◆ Your task
Strip the pictures and reproduce the rest of the listing exactly.

[Entries with scene source code]
⁂
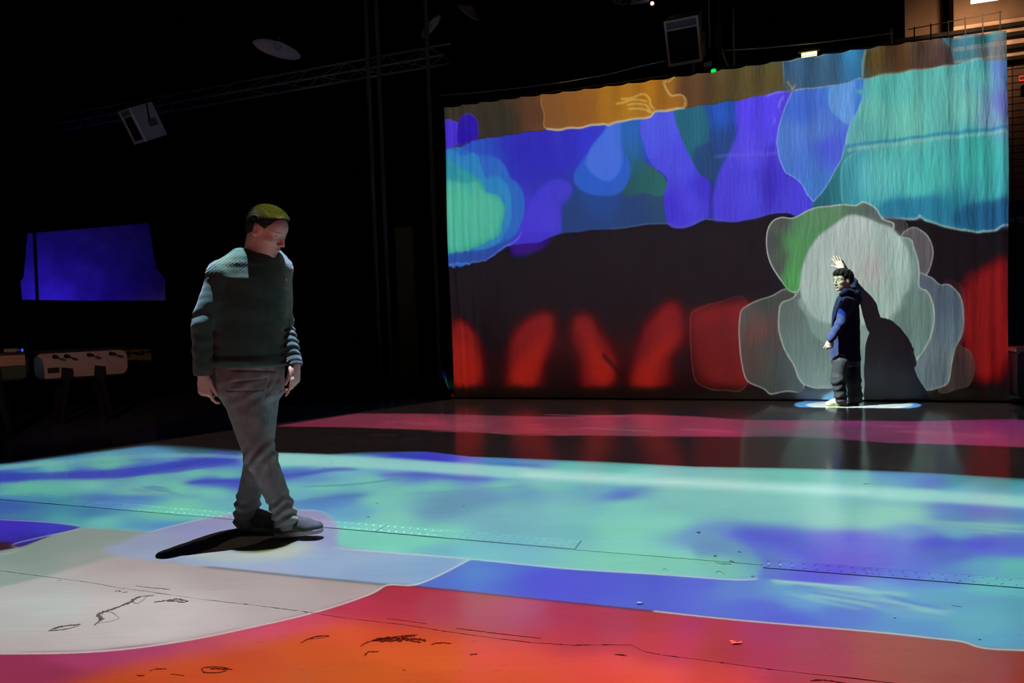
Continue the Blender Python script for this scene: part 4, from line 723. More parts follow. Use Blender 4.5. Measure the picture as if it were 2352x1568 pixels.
# ------------------------------------------------------------------ rigging above the screen
M_GREY = mat('grey painted metal', (.75, .75, .78), .5, .4, noise=(9, .15)); M_PANEL = mat('blue grey panel', (.2, .21, .25), .6, .3); M_GRILLE = mat('black grille', (.016, .016, .017), .8, .2, noise=(60, .5))
def speaker(px, py, Y, w_, h_, d_, az, tilt, label):
    p = atY(px, py, Y); o = thing('loudspeaker', p, label, 'loudspeaker', 'box loudspeakers hung from the ceiling')
    o.rotation_euler = (Matrix.Rotation(az, 3, 'Z') @ Matrix.Rotation(tilt, 3, 'X')).to_euler()
    b = MB().box(V(0, d_/2, 0), V(w_, 0, 0), V(0, d_, 0), V(0, 0, h_)).build('cabinet', mat('speaker cabinet', (.4, .4, .41), .6, .3), o)
    f = MB(); e = .028
    for sx in (-1, 1): f.box(V(sx*(w_-e)/2, -.012, 0), V(e, 0, 0), V(0, .03, 0), V(0, 0, h_))
    f.box(V(0, -.012, (h_-e)/2), V(w_-2*e, 0, 0), V(0, .03, 0), V(0, 0, e)); f.box(V(0, -.012, -(h_-e*1.4)/2), V(w_-2*e, 0, 0), V(0, .03, 0), V(0, 0, e*1.4)); f.box(V(0, -.012, h_*.5-h_*.2), V(w_-2*e, 0, 0), V(0, .028, 0), V(0, 0, .012))
    f.build('front_frame', M_GREY, o)
    MB().box(V(0, -.006, h_*.5-h_*.1-.01), V(w_-2*e, 0, 0), V(0, .012, 0), V(0, 0, h_*.2-e)).build('horn_panel', M_PANEL, o)
    MB().box(V(0, -.004, -h_*.11), V(w_-2*e, 0, 0), V(0, .01, 0), V(0, 0, h_*.74)).build('grille', M_GRILLE, o)
    MB().box(V(w_/2+.02, d_*.6, -.02), V(.04, 0, 0), V(0, d_*.3, 0), V(0, 0, h_*.22)).build('bracket', mat('speaker bracket', (.12, .12, .12), .6, .3), o)
    y = MB(); y.tube([V(-w_/2-.01, d_/2, 0), V(-w_/2-.01, d_/2+.1, h_*.62), V(w_/2+.01, d_/2+.1, h_*.62), V(w_/2+.01, d_/2, 0)], .012, 6); y.build('yoke', M_DARK, o)
    Ri = np.array(o.rotation_euler.to_matrix()).T; q_ = V(0, d_/2+.1, h_*.62); MB().tube([q_, q_+Ri @ V(0, 0, 9.1-p[2]-h_*.5)], .012, 6).build('hanger', M_DARK, o)
    return o
speaker(1569, 95, 9.6, .46, .60, .46, math.radians(-24), math.radians(29), 'loudspeaker with a pale grey frame hung over the top of the cloth screen')
speaker(306, 290, 9.5, .27, .46, .34, math.radians(-32), math.radians(27), 'loudspeaker with a pale grey frame hung in the dark upper left, tilted down')
def hang(name, px, py, off, label, cat): return thing(name, onwall(px, py, off), label, cat)
def wl(px, py, off, o): return onwall(px, py, off)-V(*o.location)
r1 = hang('rigging_cable', 1300, 210, .0, 'thin slack cable running in the dark just above the left half of the screen', 'cable')
MB().tube([onwall(1004, 216, -1.2)-V(*r1.location)]+[wl(x, y, .05, r1) for x, y in [(1010, 219), (1100, 212), (1200, 201), (1300, 188), (1400, 170), (1470, 152), (1526, 140)]]+[atY(1548, 140, 9.62)-V(*r1.location)], .005, 5).build('wire', M_STEEL, r1)
r2 = hang('guide_rail', 1850, 100, .0, 'thin metal rail above the right half of the screen ending at a short post', 'rail')
MB().tube([wl(x, y, -.3, r2) for x, y in [(1665, 116), (1760, 110), (1900, 96), (2050, 76)]], .008, 6).build('bar', M_STEEL, r2)
MB().tube([wl(2049, 66, -.3, r2), wl(2051, 100, -.3, r2)], .018, 8).build('end_post', M_STEEL, r2)
r3 = hang('rigging_post', 1656, 110, .1, 'cluster of dark steel poles above the screen beside the green light', 'rigging')
for (xa, ya), (xb, yb), r_ in (((1650, 0), (1657, 168), .022), ((1644, 60), (1652, 140), .03), ((1654, 105), (1672, 152), .016), ((1684, 20), (1686, 152), .014), ((1628, 0), (1630, 110), .012), ((1653, 150), (1664, 174), .014)):
    MB().tube([wl(xa, ya, -.16, r3), wl(xb, yb, -.16, r3)], r_, 8).build('pole', M_STEEL if r_ < .02 else M_DARK, r3)
MB().box(wl(1626, 150, -.16, r3), WD*.1, WN*.08, V(0, 0, .06)).build('clamp', M_PANEL, r3)
MB().tube([wl(1592, 144, -.1, r3), wl(1592, 172, -.1, r3)], .014, 8).build('hanger', M_STEEL, r3)
g = hang('indicator_light', 1639, 163, -.09, 'small green indicator light at the top edge of the screen', 'light')
MB().lathe([(0, -.02), (.028, -.016), (.034, 0), (.028, .014), (0, .02)], V(0, 0, 0), V(.2, -.6, -.5), 14).build('lens', mat('green led', (0, 1, .2), emit=((.0, .9, .08), 1.2)), g, True)
MB().box(V(0, .03, .03), V(.1, 0, 0), V(0, .05, 0), V(0, 0, .04)).build('housing', M_DARK, g)
yl = hang('tube_light', 1858, 125, -.12, 'short glowing yellow tube light on the top edge of the screen', 'light')
MB().tube([wl(1841, 127.5, -.12, yl), wl(1876, 122.5, -.12, yl)], .026, 10).build('tube', mat('yellow tube', (1, .9, .3), emit=((1, .85, .2), 6)), yl)
MB().box(V(0, 0, .045), WD*.24, WN*.06, V(0, 0, .03)).build('fitting', M_DARK, yl)
L = bpy.data.lights.new('yellow tube', 'POINT'); L.color = (1, .9, .1); L.energy = .5; L.shadow_soft_size = .03
lo = bpy.data.objects.new('yellow tube', L); COL.objects.link(lo); lo.location = tuple(onwall(1858, 125, -.12)+V(0, .0, -.06)+WN*.05)
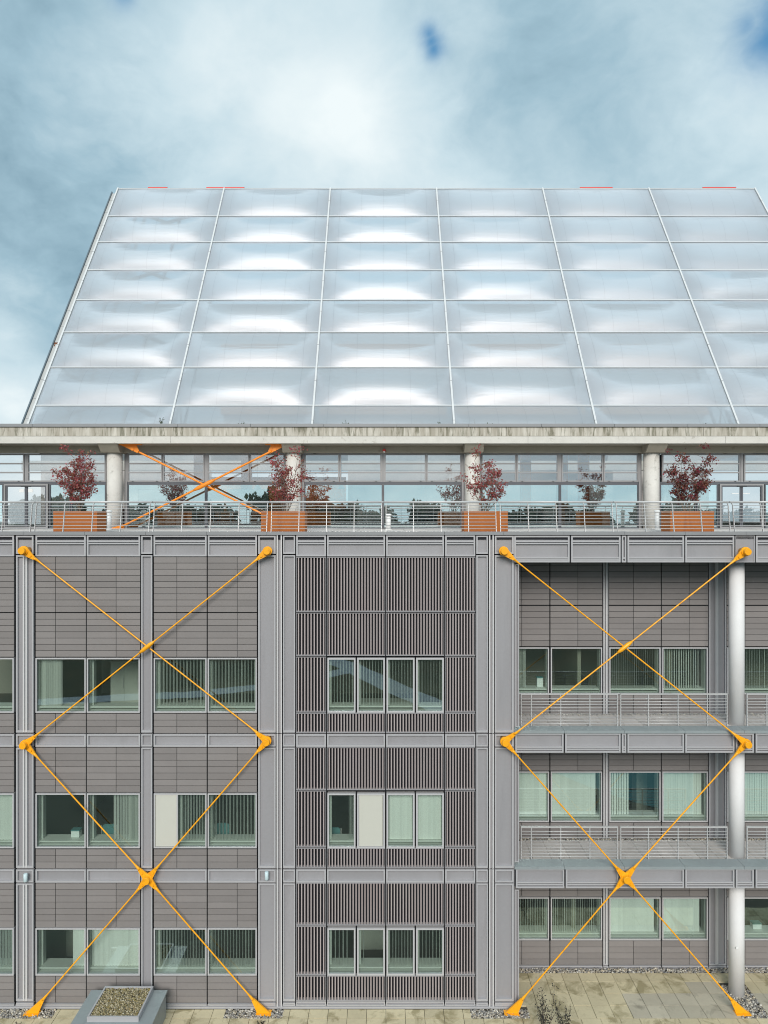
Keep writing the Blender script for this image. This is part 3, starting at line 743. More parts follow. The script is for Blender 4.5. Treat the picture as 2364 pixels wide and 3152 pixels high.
⁂
◆ Solution for this exercise
Continue the Blender Python script for this scene: part 4, from line 723. More parts follow. Use Blender 4.5. Measure the picture as if it were 2352x1568 pixels.
# ------------------------------------------------------------------ rigging above the screen
M_GREY = mat('grey painted metal', (.75, .75, .78), .5, .4, noise=(9, .15)); M_PANEL = mat('blue grey panel', (.2, .21, .25), .6, .3); M_GRILLE = mat('black grille', (.016, .016, .017), .8, .2, noise=(60, .5))
def speaker(px, py, Y, w_, h_, d_, az, tilt, label):
    p = atY(px, py, Y); o = thing('loudspeaker', p, label, 'loudspeaker', 'box loudspeakers hung from the ceiling')
    o.rotation_euler = (Matrix.Rotation(az, 3, 'Z') @ Matrix.Rotation(tilt, 3, 'X')).to_euler()
    b = MB().box(V(0, d_/2, 0), V(w_, 0, 0), V(0, d_, 0), V(0, 0, h_)).build('cabinet', mat('speaker cabinet', (.4, .4, .41), .6, .3), o)
    f = MB(); e = .028
    for sx in (-1, 1): f.box(V(sx*(w_-e)/2, -.012, 0), V(e, 0, 0), V(0, .03, 0), V(0, 0, h_))
    f.box(V(0, -.012, (h_-e)/2), V(w_-2*e, 0, 0), V(0, .03, 0), V(0, 0, e)); f.box(V(0, -.012, -(h_-e*1.4)/2), V(w_-2*e, 0, 0), V(0, .03, 0), V(0, 0, e*1.4)); f.box(V(0, -.012, h_*.5-h_*.2), V(w_-2*e, 0, 0), V(0, .028, 0), V(0, 0, .012))
    f.build('front_frame', M_GREY, o)
    MB().box(V(0, -.006, h_*.5-h_*.1-.01), V(w_-2*e, 0, 0), V(0, .012, 0), V(0, 0, h_*.2-e)).build('horn_panel', M_PANEL, o)
    MB().box(V(0, -.004, -h_*.11), V(w_-2*e, 0, 0), V(0, .01, 0), V(0, 0, h_*.74)).build('grille', M_GRILLE, o)
    MB().box(V(w_/2+.02, d_*.6, -.02), V(.04, 0, 0), V(0, d_*.3, 0), V(0, 0, h_*.22)).build('bracket', mat('speaker bracket', (.12, .12, .12), .6, .3), o)
    y = MB(); y.tube([V(-w_/2-.01, d_/2, 0), V(-w_/2-.01, d_/2+.1, h_*.62), V(w_/2+.01, d_/2+.1, h_*.62), V(w_/2+.01, d_/2, 0)], .012, 6); y.build('yoke', M_DARK, o)
    Ri = np.array(o.rotation_euler.to_matrix()).T; q_ = V(0, d_/2+.1, h_*.62); MB().tube([q_, q_+Ri @ V(0, 0, 9.1-p[2]-h_*.5)], .012, 6).build('hanger', M_DARK, o)
    return o
speaker(1569, 95, 9.6, .46, .60, .46, math.radians(-24), math.radians(29), 'loudspeaker with a pale grey frame hung over the top of the cloth screen')
speaker(306, 290, 9.5, .27, .46, .34, math.radians(-32), math.radians(27), 'loudspeaker with a pale grey frame hung in the dark upper left, tilted down')
def hang(name, px, py, off, label, cat): return thing(name, onwall(px, py, off), label, cat)
def wl(px, py, off, o): return onwall(px, py, off)-V(*o.location)
r1 = hang('rigging_cable', 1300, 210, .0, 'thin slack cable running in the dark just above the left half of the screen', 'cable')
MB().tube([onwall(1004, 216, -1.2)-V(*r1.location)]+[wl(x, y, .05, r1) for x, y in [(1010, 219), (1100, 212), (1200, 201), (1300, 188), (1400, 170), (1470, 152), (1526, 140)]]+[atY(1548, 140, 9.62)-V(*r1.location)], .005, 5).build('wire', M_STEEL, r1)
r2 = hang('guide_rail', 1850, 100, .0, 'thin metal rail above the right half of the screen ending at a short post', 'rail')
MB().tube([wl(x, y, -.3, r2) for x, y in [(1665, 116), (1760, 110), (1900, 96), (2050, 76)]], .008, 6).build('bar', M_STEEL, r2)
MB().tube([wl(2049, 66, -.3, r2), wl(2051, 100, -.3, r2)], .018, 8).build('end_post', M_STEEL, r2)
r3 = hang('rigging_post', 1656, 110, .1, 'cluster of dark steel poles above the screen beside the green light', 'rigging')
for (xa, ya), (xb, yb), r_ in (((1650, 0), (1657, 168), .022), ((1644, 60), (1652, 140), .03), ((1654, 105), (1672, 152), .016), ((1684, 20), (1686, 152), .014), ((1628, 0), (1630, 110), .012), ((1653, 150), (1664, 174), .014)):
    MB().tube([wl(xa, ya, -.16, r3), wl(xb, yb, -.16, r3)], r_, 8).build('pole', M_STEEL if r_ < .02 else M_DARK, r3)
MB().box(wl(1626, 150, -.16, r3), WD*.1, WN*.08, V(0, 0, .06)).build('clamp', M_PANEL, r3)
MB().tube([wl(1592, 144, -.1, r3), wl(1592, 172, -.1, r3)], .014, 8).build('hanger', M_STEEL, r3)
g = hang('indicator_light', 1639, 163, -.09, 'small green indicator light at the top edge of the screen', 'light')
MB().lathe([(0, -.02), (.028, -.016), (.034, 0), (.028, .014), (0, .02)], V(0, 0, 0), V(.2, -.6, -.5), 14).build('lens', mat('green led', (0, 1, .2), emit=((.0, .9, .08), 1.2)), g, True)
MB().box(V(0, .03, .03), V(.1, 0, 0), V(0, .05, 0), V(0, 0, .04)).build('housing', M_DARK, g)
yl = hang('tube_light', 1858, 125, -.12, 'short glowing yellow tube light on the top edge of the screen', 'light')
MB().tube([wl(1841, 127.5, -.12, yl), wl(1876, 122.5, -.12, yl)], .026, 10).build('tube', mat('yellow tube', (1, .9, .3), emit=((1, .85, .2), 6)), yl)
MB().box(V(0, 0, .045), WD*.24, WN*.06, V(0, 0, .03)).build('fitting', M_DARK, yl)
L = bpy.data.lights.new('yellow tube', 'POINT'); L.color = (1, .9, .1); L.energy = .5; L.shadow_soft_size = .03
lo = bpy.data.objects.new('yellow tube', L); COL.objects.link(lo); lo.location = tuple(onwall(1858, 125, -.12)+V(0, .0, -.06)+WN*.05)
Keep writing the Blender script for this image. This is part 3, starting at line 743. More parts follow. The script is for Blender 4.5. Treat the picture as 2364 pixels wide and 3152 pixels high.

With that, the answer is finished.